Me, looking crusty as usual in the hoodie I refuse to leave.

The person across the room is undoubtedly me. It’s me because of my long hair, which is either in a ponytail or hanging down. It barely conceals the short, choppy, fuzzy hair coating the nape of my neck—the remnants of my rebellious summer hairstyle. I am more than likely wearing a hoodie and some black yoga pants, or maybe jeans and a T-shirt.  My normal, minimal amount of makeup attempts to hide anything that breaks the uniformity of my skin. 
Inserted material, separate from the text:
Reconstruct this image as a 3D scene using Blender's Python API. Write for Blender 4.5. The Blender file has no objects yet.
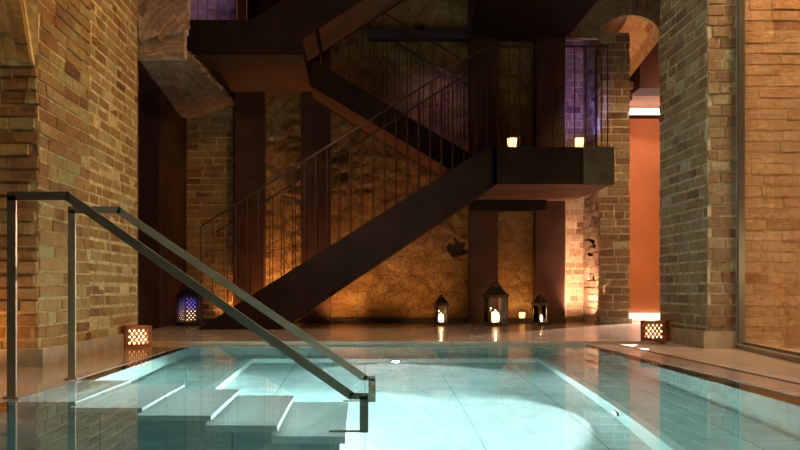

The tiny holes in my ears are either empty or lightly filled with a small pin of an earring. The exact pair of shoes has been swapped out many times over the years, but I am still wearing my classic Adidas tennis shoes. Filling these shoes are my feet which have black Nike socks stretched over them—as always. 

Nothing about me is new.

Years ago, I was bored with my typically straight hair. I put a few waves in it and set off for school that day. The response was perplexing and made me question how uniform my sense of style was. Every other person I knew who passed by me responded with “your hair!” or “did you curl your hair?!” 

I still cannot tell if these responses were positive or negative. The majority of my peers changed up their style every day, yet adding a few lumps in my hair got me more attention than it would have if I was facing expulsion.

Every time I try, I get scared; I stop curling my hair, I throw the tank top back in the drawer, or I scrub off the eyeliner.”

After a few weeks, I stopped curling my hair.

My cheeks redden whenever I think of this phase. Why? Why did I choose to curl it? My life with straight hair was perfectly content; why would I throw a wrench in the plans?

Months ago, I bought a cropped tank top. I have yet to wear it outside of my own house. I bought two sizes to make sure one would fit. They both did—physically, at least—so now I have two cropped tank tops. Two cropped tank tops are sitting jumbled up in a drawer, collecting dust.

Sometimes I slide it on and admire myself in my bedroom mirror. I don’t look like myself. Instead, I look like a confident high schooler who has a social life. Whenever I hear the footsteps of another family member, the top is promptly returned to the drawer. I am embarrassed by the overpriced piece of cloth. It doesn’t match my personality at all.

Days ago, I got liquid eyeliner. I don’t even know how to use it. It is currently sitting in my makeup bag, having been used only unsuccessfully. It’s too noticeable. On everyone else, it looks great; on me, I can only feel fear of attention being drawn to the black like sunlight.

I don’t know how to change myself, not even a little. Every time I try, I get scared; I stop curling my hair, I throw the tank top back in the drawer, or I scrub off the eyeliner.

I tried again.

I bleached a small section of my hair. Not too much, not too noticeable, not too original. For days, weeks, and months, I was pleased—I looked different, but still felt like myself. I didn’t feel stupid. It’s noticeable if one is paying attention, but if one is just passing by it becomes absorbed into the rest of my frizzy strands. 

Unfortunately, I am being sucked back into the loop of attempting change and then regretting it once again by the massive vacuum of my self-perception. My hair is brown, and that’s how it always has been, so the blond piece is out of place and irregular. I am beginning to want to dye it back.

I feel safe in my modest style. There is little room to be harshly judged, whether it be by peers, or more likely, by myself. I may never reach a noticeably unique style, but I am just as happy in my own because, in the end, it is mine, and truly me.